Pablo reprend l’histoire. « Je me suis lié d’amitié avec le directeur de la Fête des Lumières de Lyon, le plus grand festival de lumière au monde. Et il a dit : « Tu dois comprendre que ce n’est pas un festival de lumière ; c’est un festival de l’obscurité. Il s’agit d’assombrir la ville pour qu’elle redevienne mystérieuse. Dès lors qu’il fait nuit, les gens vivent leur ville d’une manière différente. » ».

Pablo poursuit : « Je savais que je devais me connecter aux symboles, aux sons et aux sentiments des habitants, et travailler avec des artistes locaux. S’ils n’avaient pas les compétences techniques, c’est ce que nous leur apporterions. Nous avons fait le nécessaire pour que les meilleurs artistes français viennent en Équateur pour partager leur savoir-faire. Et cet échange a tout transformé. »

Il se passe quelque chose de spécial

Quand la nuit est tombée, Pablo a su qu’il se passait quelque chose de spécial. Le système de transport de la ville était plus fréquenté que jamais et un plus grand nombre de voitures circulaient sur les routes à péage. Contre tout attente, des milliers d’artistes non officiels, des groupes de théâtre et des marchés à ciel ouvert avaient surgi. Les habitants de Quito célébraient Quito. Un festival de lumière leur avait permis de reconquérir les lieux de rassemblement oubliés depuis longtemps ; c’était leur ville, et ils étaient fiers que ce soit la leur.

Les projecteurs Christie ont sans aucun doute joué leur rôle, tout comme le travail de 3Laser, partenaire de Christie dans le secteur de l’événementiel, mais ils avaient réalisé quelque chose qui allait au-delà de la lumière. La ville a été réinventée en temps réel par sa propre population. Tout ce qu’il fallait, c’était une étincelle, et le festival a été cette étincelle.
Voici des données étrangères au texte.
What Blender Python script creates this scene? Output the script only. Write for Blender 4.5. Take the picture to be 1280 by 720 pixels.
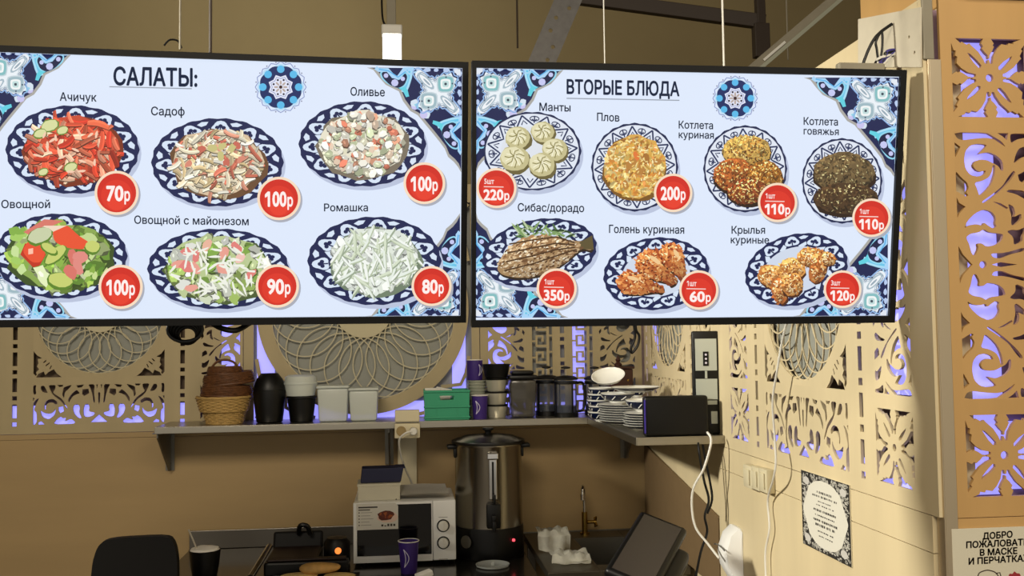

Transformer une ville pour une nuit est une chose, maintenir cette transformation quand la lumière du jour se lève et emporte les belles couleurs en est une autre. Tout comme le mapping vidéo ne s’impose pas aux bâtiments qu’il éclaire, les festivals de lumière ne s’imposent pas aux villes qu’ils célèbrent. Ils sont de toute beauté lorsque leur lumière révèle des lieux et des traditions oubliés depuis longtemps et la vie extraordinaire des gens ordinaires.